Are there any particular actors who have influenced your work?


You know, I didn't grow up going to the movies or watching television so I'd have to say no. I loved Sophia Loren and Jean-Paul Belmondo and how I wish I could have had their talent but I don't think it rubbed off. Maybe Bea Arthur - without even knowing it, I'm sure I learned so much about doing comedy from her.



You first collaborated with John Carpenter on The Fog. Could you tell me more about the process working with him?


Working with John was like slicing through room temperature butter - easy. He kept a happy set, peopled with cast and crew he wanted to be working with and he knew he could trust. He knew what he wanted and he knew how to convey that to everyone. I trusted him completely. Working on The Fog we had one difference of opinion: in a scene where Stevie was anxious about something that had just happened, he asked me to sit down to get the scene started. I said I thought she was too upset to sit. He told me to stand. As I said - easy.


Adrienne in The Fog (1980)

You subsequently appeared in other horror films including Creep Show, Swamp Thing, and The Thing. What drew you to the horror genre?


Actually, nothing drew me to horror. I don't like watching horror films and aside from some of the ones I've done, I've probably only seen a handful by choice. I think the genre sort of found me. After the success of The Fog, those were the films I was offered. I did comedy, too, but those are the ones I'm associated with. And believe me, I love doing them - when they're well written and directed - and they've given me a great, long-lasting career for which I am incredibly grateful.


Adrienne in Swamp Thing (1982)

How have the acting roles you’ve been attracted to changed since you first started out?


The characters have gotten older. That's about it. I'm still attracted to strong women's roles, sometimes the villain, sometimes the heroine, rarely the victim.

Is there a film, or role which you are most proud of?

I love my role of Ruthie on HBO's Carnivale. Pretty proud of her. And 5 years ago, I played Pippin's Grandmother in the National Tour of Pippin - singing my song while doing an entire trapeze act which ended with me upside down 15 feet in the air with no net. Proud enough of that to put it on YouTube.

What’s the best advice a director has given you on a film set?

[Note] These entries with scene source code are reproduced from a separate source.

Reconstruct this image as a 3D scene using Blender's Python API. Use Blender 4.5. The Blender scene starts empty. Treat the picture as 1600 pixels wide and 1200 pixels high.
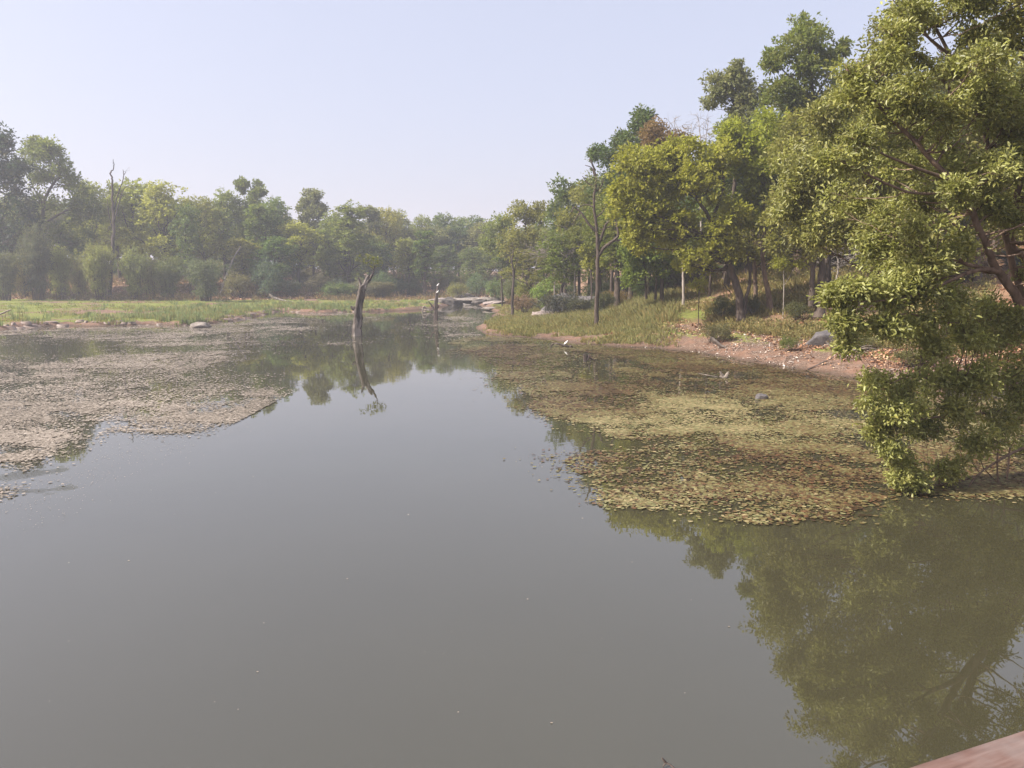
import bpy, math, random
import numpy as np
from mathutils import Vector
R = math.radians
CAMZ = 4.0
FPX = 1200.0
PITCH = math.atan(170.0/1200.0)
sc = bpy.context.scene
COL = sc.collection

# ------------------------------------------------------------------ helpers
def W(px, py, D):
    """photo pixel (1600x1200) at horizontal distance D in front of the camera"""
    rx = px-800.0; ru = 600.0-py
    dy = FPX*math.cos(PITCH)+ru*math.sin(PITCH)
    dz = -FPX*math.sin(PITCH)+ru*math.cos(PITCH)
    t = D/dy
    return np.array([rx*t, D, CAMZ+dz*t])
def P0(px, py, z=0.0):
    rx = px-800.0; ru = 600.0-py
    dy = FPX*math.cos(PITCH)+ru*math.sin(PITCH)
    dz = -FPX*math.sin(PITCH)+ru*math.cos(PITCH)
    t = (z-CAMZ)/dz
    return np.array([rx*t, dy*t])
def PXM(D): return FPX/D*0.995

_lat = np.random.RandomState(5).rand(256, 256)
def vnoise(x, y):
    x = np.asarray(x, float); y = np.asarray(y, float)
    xi = np.floor(x).astype(int); yi = np.floor(y).astype(int)
    fx = x-xi; fy = y-yi
    fx = fx*fx*(3-2*fx); fy = fy*fy*(3-2*fy)
    a = _lat[xi & 255, yi & 255]; b = _lat[(xi+1) & 255, yi & 255]
    c = _lat[xi & 255, (yi+1) & 255]; d = _lat[(xi+1) & 255, (yi+1) & 255]
    return (a*(1-fx)+b*fx)*(1-fy)+(c*(1-fx)+d*fx)*fy
def fbm(x, y, o=4):
    s = 0; a = 0.5; f = 1.0; t = 0
    for i in range(o):
        s = s+a*vnoise(x*f+17.3*i, y*f+9.1*i); t += a; a *= .5; f *= 2.03
    return s/t
def smooth(a, b, x):
    t = np.clip((x-a)/(b-a), 0, 1); return t*t*(3-2*t)

def tag(o, label=None, cat=None, group=None, kind=None):
    if label: o['label'] = label
    if cat: o['category'] = cat
    if group: o['group'] = group
    if kind: o['kind'] = kind
    return o
def mesh_np(name, V, F, tint=None, smoothf=False):
    """V (N,3), F list of int arrays (M,k)"""
    me = bpy.data.meshes.new(name)
    V = np.asarray(V, np.float32)
    me.vertices.add(len(V)); me.vertices.foreach_set('co', V.ravel())
    F = [f for f in F if len(f)]
    nl = sum(f.size for f in F); npoly = sum(len(f) for f in F)
    me.loops.add(nl); me.polygons.add(npoly)
    me.loops.foreach_set('vertex_index', np.concatenate([f.ravel() for f in F]).astype(np.int32))
    tot = np.concatenate([np.full(len(f), f.shape[1], np.int32) for f in F])
    st = np.concatenate([[0], np.cumsum(tot)[:-1]]).astype(np.int32)
    me.polygons.foreach_set('loop_start', st)
    if smoothf: me.polygons.foreach_set('use_smooth', np.ones(npoly, bool))
    if tint is not None:
        a = me.color_attributes.new('tint', 'FLOAT_COLOR', 'POINT')
        t = np.ones((len(V), 4), np.float32); t[:, :tint.shape[1]] = tint
        a.data.foreach_set('color', t.ravel())
    me.update(calc_edges=True); me.validate()
    return me
def link(name, me, mat=None, parent=None, color=None):
    o = bpy.data.objects.new(name, me); COL.objects.link(o)
    if mat is not None and len(me.materials) == 0: me.materials.append(mat)
    if parent is not None: o.parent = parent
    if color is not None: o.color = (*color, 1)
    return o
def empty(name, loc, rz=0):
    o = bpy.data.objects.new(name, None); COL.objects.link(o)
    o.location = [float(v) for v in loc]; o.rotation_euler = (0, 0, rz); o.empty_display_size = .2
    return o

class Tubes:
    def __init__(s): s.V = []; s.F = []; s.n = 0
    def path(s, pts, rad, k=6, lump=0.0, rng=None, cap=True):
        pts = np.asarray(pts, float); rad = np.asarray(rad, float)
        n = len(pts)
        tan = np.gradient(pts, axis=0); tan /= np.linalg.norm(tan, axis=1)[:, None]+1e-9
        ref = np.array([0., 0, 1]) if abs(tan[0][2]) < .8 else np.array([1., 0, 0])
        u = np.cross(tan, ref); u /= np.linalg.norm(u, axis=1)[:, None]+1e-9
        v = np.cross(tan, u)
        an = np.linspace(0, 2*np.pi, k, endpoint=False)
        rr = rad[:, None]*np.ones(k)[None]
        if lump and rng is not None:
            lob = 1+lump*np.sin(an*3+rng.rand()*6)[None]+lump*.7*np.sin(an*5+rng.rand()*6)[None]
            rr = rr*lob*(1+lump*.6*(rng.rand(n, k)-.5))
        P = pts[:, None, :]+rr[..., None]*(np.cos(an)[None, :, None]*u[:, None, :]+np.sin(an)[None, :, None]*v[:, None, :])
        b = s.n
        s.V.append(P.reshape(-1, 3))
        i = np.arange(n-1)[:, None]*k; j = np.arange(k)[None]; jn = (j+1) % k
        q = np.stack([i+j, i+jn, i+k+jn, i+k+j], -1).reshape(-1, 4)+b
        s.F.append(q); s.n += n*k
        if cap and k >= 5:
            s.F.append((np.arange(k)+b+(n-1)*k)[None])
    def mesh(s, name): return mesh_np(name, np.concatenate(s.V), s.F, smoothf=True)
def curve(pts, n=6):
    """Catmull-Rom through points -> n samples a span"""
    p = np.asarray(pts, float); p = np.vstack([2*p[0]-p[1], p, 2*p[-1]-p[-2]])
    out = []
    for i in range(1, len(p)-2):
        for t in np.linspace(0, 1, n, endpoint=False):
            a, b, c, d = p[i-1], p[i], p[i+1], p[i+2]
            out.append(.5*((2*b)+(c-a)*t+(2*a-5*b+4*c-d)*t*t+(3*b-a-3*c+d)*t**3))
    out.append(p[-2]); return np.array(out)
def wob(pts, amp, rng):
    pts = np.array(pts, float)
    pts[1:-1] += (rng.rand(len(pts)-2, 3)-.5)*2*amp
    return pts

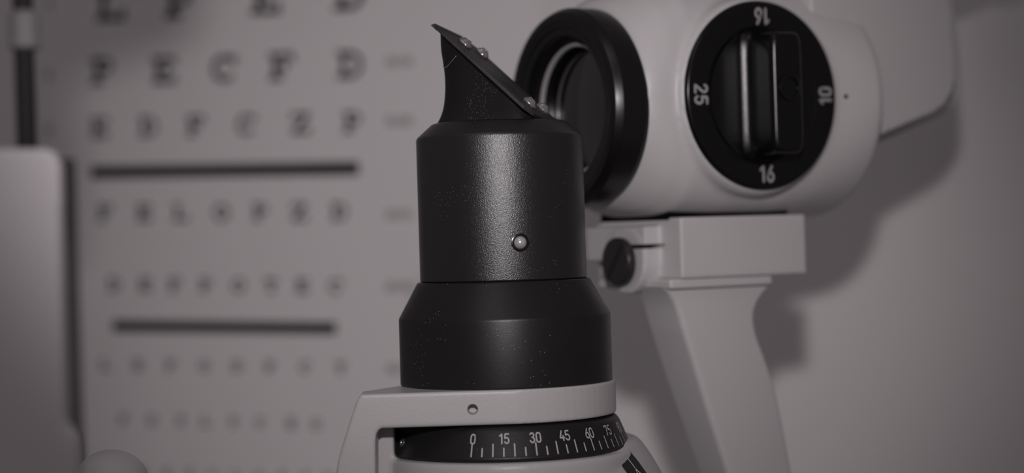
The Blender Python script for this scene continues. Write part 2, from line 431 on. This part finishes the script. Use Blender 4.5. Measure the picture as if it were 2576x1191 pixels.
yoke = cast('yoke', [bm1, bm2], M_white, tower, .00034, 8, cut=[cut1])

# degree ring
dp = [(0, 1046), (262, 1046), (272, 1050), (279, 1058), (303.5, 1117), (305.5, 1121), (305, 1126), (300, 1130), (0, 1130)]
bm = bmesh.new(); lathe(bm, fillet(rp(dp), .0004), 192, TW, caps=False)
ringo = obj('degree_ring', bm, M_dial, tower, angle=50)
r0, z0 = 303.5 * K, Z(1117); r1, z1 = 279 * K, Z(1058)
SL = math.hypot(r0 - r1, z1 - z0)
nrx, nrz = (z1 - z0) / SL, (r0 - r1) / SL
def ondial(th0):
    def f(s, v):
        t = v / SL; r = r0 + (r1 - r0) * t + nrx * .00005; z = z0 + (z1 - z0) * t + nrz * .00005
        a = th0 + s / (r0 * .96)
        return Vector((AXX + r * math.sin(a), AY - r * math.cos(a), z))
    return f
PXF = K * .94
bm = bmesh.new()
for u in range(0, 125, 5):
    f = ondial(math.radians(u - 16.9)); top = (33.5 if u % 10 == 0 else 22.5) * PXF
    ribbon(bm, [(0, 1.5 * PXF), (0, top)], 3.3 * PXF, f)
obj('scale_ticks', bm, M_fig, ringo, smooth=False)
for u in (0, 15, 30, 45, 60, 75, 90, 105):
    bm = bmesh.new(); f = ondial(math.radians(u - 16.7))
    for pl in text_strokes(str(u), 27 * PXF, .12):
        ribbon(bm, pl, 3.7 * PXF, lambda x, y: f(x * .92, y + 34.0 * PXF), 3 * PXF)
    obj('scale_number', bm, M_fig, ringo, smooth=False)
a = math.asin((1016 - 1279) / 295 / 1.01); rr = 292 * K
sp = Vector((AXX + rr * math.sin(a), AY - rr * math.cos(a), Z(1093))); sn = Vector((math.sin(a), -math.cos(a), .35)).normalized()
bm = bmesh.new(); lathe(bm, [(0, .0001), (.0004, .0001), (.0005, .0003), (.0009, .00034), (.0011, .0001), (.0011, -.0006)], 20, align(sp, sn), caps=False)
for v in bm.verts: v.co += Vector((math.sin(v.co.x * 7000), 0, math.sin(v.co.z * 9000))) * .00007
obj('set_screw', bm, M_steel_r, ringo)

# housing under the ring
b1 = bmesh.new(); lathe(b1, [(0, Z(1131)), (318 * K, Z(1131)), (323 * K, Z(1137)), (325 * K, Z(1350)), (0, Z(1350))], 96, TW, caps=False)
BX, BY = .0046, .0046
TB = Matrix.Translation((AXX + BX, AY + BY, 0))
bprof = [(0, Z(1109)), (.0246, Z(1109)), (.0261, Z(1113)), (.0272, Z(1124)), (.0294, Z(1158)), (.0318, Z(1205)), (.0345, Z(1290)), (.0345, Z(1350)), (0, Z(1350))]
b2 = bmesh.new(); lathe(b2, bprof, 96, TB, caps=False)
b3 = bmesh.new(); box(b3, AXX - .0325, AY - .0145, Z(1350), AXX - .0262, AY + .004, Z(1046) - .0004)
b4 = bmesh.new(); box(b4, AXX - .0370, AY - .0258, Z(1350) - .006, AXX + .030, AY + .02, Z(1310))
b5 = bmesh.new(); lathe(b5, [(0, TBL + .06), (.02, TBL + .06), (.02, Z(1345)), (0, Z(1345))], 48, TW, caps=False)
house = cast('lamp_housing', [b1, b2, b3, b4, b5], M_white, tower, .0006, 4)
# pointer sticker on the flared side
def onB(phi, z, off):
    r = .03
    for (ra, za), (rb, zb_) in zip(bprof[1:], bprof[2:]):
        if zb_ <= z <= za: r = rb + (ra - rb) * (z - zb_) / (za - zb_); break
    r += off
    return Vector((AXX + BX + r * math.sin(phi), AY + BY - r * math.cos(phi), z))
def sticker(off):
    def f(s, t):                                # s across (m), t down (m)
        return onB(math.radians(51) + s / .0290 + t / .0290 * .38, Z(1141) - t + s * .28, off)
    return f
fs = sticker(.00025); bm = bmesh.new(); NS, NT = 8, 12
gv = [[bm.verts.new(fs(-.0031 + .0062 * i / NS, .0085 * j / NT)) for i in range(NS + 1)] for j in range(NT + 1)]
for j in range(NT):
    for i in range(NS): bm.faces.new((gv[j][i], gv[j][i + 1], gv[j + 1][i + 1], gv[j + 1][i]))
stk = obj('pointer_sticker', bm, M_grey, house)
fs2 = sticker(.00033); bm = bmesh.new()
ribbon(bm, [(.0002, 0.0002), (.0002, .0030)], .00034, fs2, .0004)
ribbon(bm, [(.0002, .0030), (-.0006, .0050), (.0010, .0050), (.0002, .0030)], .00034, fs2, .0004)
obj('pointer_mark', bm, M_fig, stk, smooth=False)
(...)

The first scene I did for John Carpenter in Someone's Watching Me was a scene where I reveal to Lauren Hutton that I'm gay. John wrote it beautifully. We shot it on the first day and John came over to me and said, "That was great. Let's do it again, and do less." Ahhh...do less. It's film, not stage, not four camera sit-com. Do less. I.E. Let the camera do the work.



Are you currently working on any projects?


I just had my fifth book published - a collaboration with the many actors who appeared in the original stage productions of Grease, entitled Grease...Tell Me More, Tell Me More. I have several films in post-production and just finished filming a short horror film Curiosities. And I am doing an Amazon Prime series created by one of my favorite authors, Harlan Coben's Shelter. I spend several days a week narrating films and TV series for the seeing impaired. And putting the finishing touches on a pilot episode based on my second novel Love Bites, which we're hoping will find its way to your favorite streaming platform sometime soon. Thanks for asking!